The Board of Supervisors on Tuesday unanimously approved a $15 million grant program to fund the relocation of residents of a dilapidated mobile home park in eastern Riverside County to affordable housing units, or properties where they can resituate their existing trailers.
The Oasis Mobile Home Park Housing Opportunities Program, or “OHOP,” will be managed by the county’s Housing & Workforce Solutions Department.
The agency, utilizing funds allocated by the California Department of Housing & Community Development as part of the state’s 2021-22 fiscal year budget, will make up to $100,000 in grants available per household for the placement of Oasis residents in alternative dwellings or on trailer park lots away from Oasis Mobile Home Park in Thermal.
The county would assume responsibility for securing the new confines, provided applicants are qualified and building, health and safety standards are met. Recipients of the grant aid would not have any repayment obligations.
“The eligible uses of the (state) grant, include … the pre-development, development, acquisition (and) rehabilitation of rental housing that is affordable to extremely low-, very low-, low- or moderate-income households, including necessary operating subsidies,” according to a resolution establishing OHOP.
The goal is “securing improved housing (for park residents) either by transporting their current home to a permitted location, purchasing a home in a permitted location, purchasing vacant land to move their existing or new mobile home, or using the funds toward a down payment of a single-family home,” according to the Housing & Workforce Solutions Department.
Only residents who occupied trailers at Oasis prior to Oct. 26, 2021 — when the county received the grant — will be eligible for the money. County officials, coordinating with nonprofit groups, are conducting outreach campaigns at the park.
In the last three years, more than 350 people from 72 households have been relocated, according to officials. Over 200 trailers remain occupied at the site, located on 60 acres in the 88-700 block of Avenue 70, within the Torres-Martinez Desert Cahuilla Indian Tribe’s reservation.
The board in January signed off on a compact with the tribe to work on preventing repopulation of the park through enforcement measures, including the demolition of some unoccupied trailers.
The park has been a fixture of controversy for years, most recently due to high levels of arsenic in drinking water, resulting in three emergency administrative orders issued by the U.S. Environmental Protection Agency between 2019 and 2021, barring use of the underground reservoir there.
That led to ongoing relief operations to supply inhabitants with potable water via bottles and other imported means.
Under the agreement with the tribe, county agencies have authority to take regulatory action on so-called “fee lands” within the reservation, which comprise the park space. In 2021, the board approved a policy under which fee lands — typically parcels that tribes have sold off to private interests but remain under tribal purview — can be serviced and regulated by county agencies.
Along with arsenic, the park has contended with trash overflows and infrastructure deficiencies.
In addition to the state’s $30 million in grant aid, another $6.25 million in federal grants was made available, as well as almost $8 million in state Project Homekey funding.
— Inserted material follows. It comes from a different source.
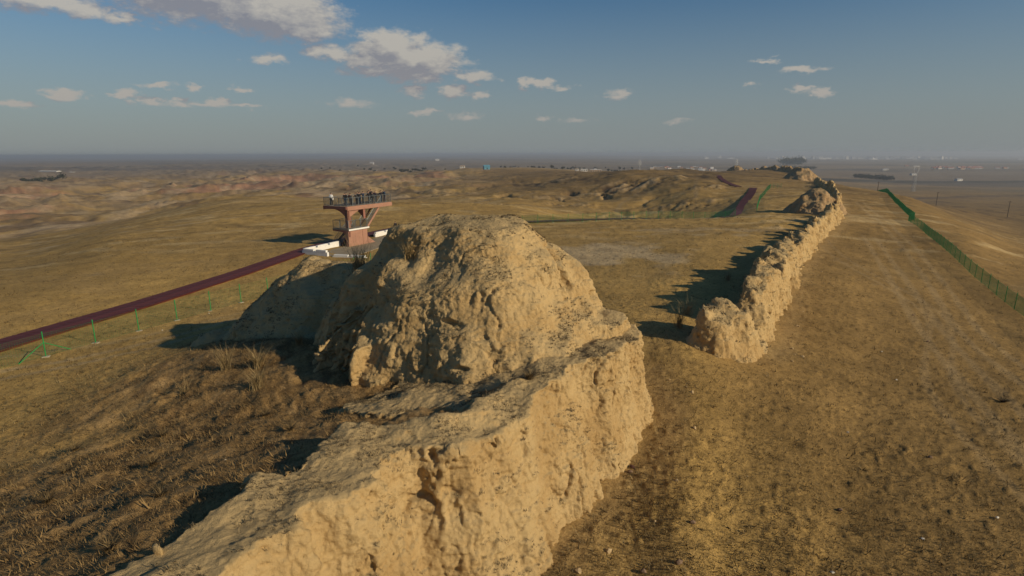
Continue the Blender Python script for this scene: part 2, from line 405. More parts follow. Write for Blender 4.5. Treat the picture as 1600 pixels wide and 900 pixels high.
M_ground = ground_material()
M_earth = earth_material('rammed_earth')
M_earth_d = earth_material('rammed_earth_weathered', (.40, .275, .145), (.27, .195, .10))
M_grass = grass_material('dry_grass', (.075, .05, .022), (.33, .24, .11))
M_plank = plain('red_brown_timber', (.105, .024, .016), .6, .5, 1.1, bump=.2)
M_green = plain('green_painted_steel', (.02, .25, .065), .45, .15, 3.0)
M_pink = plain('terracotta_render', (.34, .18, .12), .8, .12, 1.3, bump=.15)
M_shade_render = plain('terracotta_shaded', (.27, .12, .085), .85, .12, 1.3)  # darker copy of the render: shade painted on the tower's left and under parts
M_white = plain('white_masonry', (.74, .72, .66), .75, .08, 2.0)
M_concrete = plain('grey_paving', (.27, .22, .145), .9, .2, 1.5, bump=.2)
M_steel = plain('grey_steel', (.20, .23, .24), .45, .12, 3.0, metal=.6)
M_footing = plain('concrete_footing', (.34, .29, .20), .9, .2, 3.0)

# ------------------------------------------------------------------ the ground, one sheet to the horizon
def build_ground():
    fine = np.linspace(-49, 49, 760); a1 = np.linspace(50, 310, 90)[1:-1]
    azs = np.radians(np.concatenate([fine, a1])); na = len(azs)
    r = np.concatenate([[.5, 3, 6], np.geomspace(8, 70, 300), np.geomspace(70, 320, 150)[1:], np.geomspace(320, 5000, 160)[1:], np.geomspace(5000, 44000, 34)[1:]])
    A, Rr = np.meshgrid(azs, r); X = (Rr * np.sin(A)).ravel(); Y = (Rr * np.cos(A)).ravel()
    Z = ground_z(X, Y)
    nr = len(r); i = np.arange(nr - 1)[:, None] * na; j = np.arange(na)[None, :]; j2 = (j + 1) % na
    F = np.stack([i + j, i + j2, i + na + j2, i + na + j], -1).reshape(-1, 4)[:, ::-1]
    me = mesh_np('ground', np.stack([X, Y, Z], 1), F)
    # earth and grass colour of the land, plus painted shade in the hills
    rr = np.hypot(X, Y); az = np.degrees(np.arctan2(X, Y))
    def L(c): return np.array(c)[None, :]
    col = np.repeat(L((.39, .25, .08)), len(X), 0)
    def mix(m, c, k=1.0):
        nonlocal col
        m = (m * k)[:, None]; col = col * (1 - m) + L(c) * m
    n30 = fbm(X / 34, Y / 34, o=4); n8 = fbm(X / 8, Y / 8, o=4); n200 = fbm(X / 240, Y / 240, o=4)
    d, s = fedge(X, Y); d2, s2, sd2 = polydist(X, Y, WALL2)
    right = ss(np.where(Y < 30, d, np.where(Y < 35, 2 * (X - 10), d2 * sd2)), -1, 3) * ss(X, 5, 14)
    mix(right, (.262, .165, .058), .9)
    mix(ss(n30, -.3, .8), (.30, .20, .072), .6)                           # greener turf
    mix(ss(n8, .15, .6) * (1 - right), (.33, .22, .09), .3)
    rm = ss(rampz(X, Y) + .5 * n8, .3, 2.0) * ss(d, .3, -.9) * ss(Y, 62, 34)
    mix(rm, (.30, .185, .075), .85); mix(rm * ss(fbm(X / 1.1, Y / 1.1, o=3), .0, .5), (.34, .225, .10), .6); mix(rm * ss(fbm(X / .9 + 9, Y / .9, o=3), .1, .5), (.10, .062, .03), .6)
    # bare pale pans behind the wall
    pan = ss(np.exp(-((X - 20) / 13) ** 2 - ((Y - 70) / 12) ** 2) + np.exp(-((X - 5) / 8) ** 2 - ((Y - 72) / 8) ** 2) + .6 * n8, .62, 1.0)
    mix(pan, (.42, .32, .185), .75)
    pan = ss(np.exp(-((X - 30) / 20) ** 2 - ((Y - 90) / 9) ** 2) + .8 * fbm(X / 5, Y / 3, o=3), .75, 1.15); mix(pan, (.42, .32, .185), .5)
    # soil rubbed bare along the wall foot
    foot = ss(d2, 3.6, 2.0) * ss(Y, 31, 34) * ss(Y, 300, 230); mix(foot, (.37, .25, .105), .6)
    mix(ss(d, 3.4, 1.6) * ss(d, 0, .8) * ss(Y, 33, 30), (.36, .24, .10), .6)
    # cart tracks
    def track(pts, w, c, k, two=0):
        dd, _, _ = polydist(X, Y, smooth_line(pts)); dd = np.abs(dd - two) + .25 * w * n8; mix(ss(dd, w, w * .3), c, k)
    track([(-44, 20), (-33, 29), (-25, 35), (-20, 44), (-15, 56)], .45, (.35, .26, .14), .6, .8)
    track([(-46, 27), (-34, 33.5), (-26, 38.5), (-19, 50)], .5, (.33, .25, .13), .45, 0)
    track([(22, 20), (30, 38), (40, 58), (56, 90)], .5, (.34, .24, .115), .5, .8); track([(19, 16), (24, 30), (36, 48), (40, 70), (52, 100)], .35, (.34, .24, .115), .4, .7)
    track([(28, 24), (34, 40), (44, 58), (62, 92), (90, 150)], .5, (.34, .24, .115), .5, .8)
    track([(-150, 118), (-110, 122), (-80, 116), (-60, 128), (-30, 160), (10, 260)], 1.1, (.42, .33, .20), .6)
    track([(-130, 150), (-90, 190), (-40, 260)], 1.5, (.40, .31, .18), .5)
    track([(40, 150), (34, 190), (52, 240), (60, 300)], .9, (.38, .28, .15), .55)
    track([(60, 190), (82, 260), (110, 340), (140, 420)], 1.2, (.38, .28, .15), .4)
    # small scarps and washed lines on the open slopes
    lf = ss(rr, 70, 110) * ss(rr, 700, 350)
    mix(lf * ss(ridged(X / 34 + 2, Y / 15, o=4), 1.25, 1.5), (.50, .37, .18), .55); mix(lf * ss(ridged(X / 40 + 9, Y / 12 + 4, o=4), 1.2, 1.5), (.17, .115, .045), .5)
    # mid distance country, some shade of slopes and gullies put into the tone
    sl = np.abs(np.gradient(Z.reshape(nr, na), axis=0) / np.gradient(r)[:, None]).ravel()
    mid = ss(rr, 150, 330)
    bad = mid * ss(az, 3, -10) * ss(rr, 5200, 1500)
    mix(bad * ss(n200 + .5 * n30, -.3, .4), (.37, .265, .15), .75)
    mix(bad * ss(sl, .10, .30), (.30, .20, .11), .7)
    mix(bad * ss(fbm(X / 90 + 7, Y / 120, o=4) + sl, .25, .6) * ss(rr, 240, 420), (.40, .20, .115), .75)
    mix(bad * ss(ridged(X / 40, Y / 90, o=4), 1.0, 1.4), (.12, .08, .05), .65); mix(bad * ss(fbm(X / 16, Y / 34, o=3), .15, .5), (.19, .14, .075), .6); mix(bad * ss(fbm(X / 20 + 5, Y / 44, o=3), .2, .5), (.46, .34, .20), .6)
    hill = mid * ss(az, -8, 2) * ss(rr, 1100, 600)
    mix(hill, (.175, .115, .048), .8); mix(hill * ss(fbm(X / 22, Y / 60, o=4), .1, .5), (.15, .10, .045), .75); mix(hill * ss(sl, .12, .4), (.14, .085, .045), .6); mix(hill * ss(ridged(X / 26 + 3, Y / 48, o=3), 1.3, 1.5), (.06, .04, .025), .8)  # facing slope and its gullies darkened in colour, as turned from the sun
    mix(ss(sl, .35, .75) * mid * ss(rr, 2500, 900), (.33, .23, .13), .8)
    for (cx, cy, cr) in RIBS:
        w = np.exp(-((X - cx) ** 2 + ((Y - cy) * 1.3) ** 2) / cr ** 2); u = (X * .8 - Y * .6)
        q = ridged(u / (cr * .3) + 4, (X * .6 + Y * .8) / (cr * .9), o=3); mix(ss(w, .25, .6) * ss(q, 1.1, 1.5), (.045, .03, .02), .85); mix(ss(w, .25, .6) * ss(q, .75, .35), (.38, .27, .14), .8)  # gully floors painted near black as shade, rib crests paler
    # far plain, cut into fields
    far = ss(rr, 700, 1600)
    fld = fbm(X / 900, Y / 500, o=4); f2 = np.sign(noise(np.floor(X / 420) * 3.7, np.floor(Y / 260) * 5.1))
    mix(far, (.185, .15, .112), .88); mix(far * ss(fld, .1, .5), (.26, .195, .12), .6)
    mix(far * ss(fbm(X / 1500 + 3, Y / 420, o=4), .2, .6), (.09, .085, .075), .7)
    mix(far * (f2 > 0) * ss(rr, 1500, 2500), (.26, .20, .14), .3)
    mix(far * ss(noise(X / 2600, Y / 330), .35, .55), (.05, .065, .055), .7)
    rd = polydist(X, Y, smooth_line([(330, 900), (760, 1180), (1300, 1250), (2400, 1500)]))[0]; mix(ss(rd, 60, 25), (.06, .06, .05), .85)
    rd = polydist(X, Y, smooth_line([(260, 500), (420, 640), (700, 760), (1300, 900)]))[0] + 6 * n8; mix(ss(rd, 14, 5), (.10, .07, .05), .6)
    mix(ss(polydist(X, Y, [(150, 300), (255, 345), (420, 400), (700, 480)])[0] + .8 * n8, 2.6, 1.2), (.12, .075, .04), .7)
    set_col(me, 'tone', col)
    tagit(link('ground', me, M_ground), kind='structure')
build_ground()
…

In the past, park owners have charged $600 to rent individual mobile homes, plus utilities, officials said. During Tuesday’s board hearing, it was revealed that rents recently have gone up $100 per month throughout the park.
The facility has no state or federal business permits, although the U.S. Bureau of Indian Affairs has reportedly attempted to enforce some authority over its operation in the last decade, without success.
The park bears similarities to the Desert Mobile Home Park, better known as “Duroville,” that was also on Torres-Martinez land.
That facility, which was at the time replete with electrical and water deficiencies, was the subject of federal civil action that concluded in 2009 and culminated in the park going into receivership, out of tribal control. Four years later, it was permanently shut down.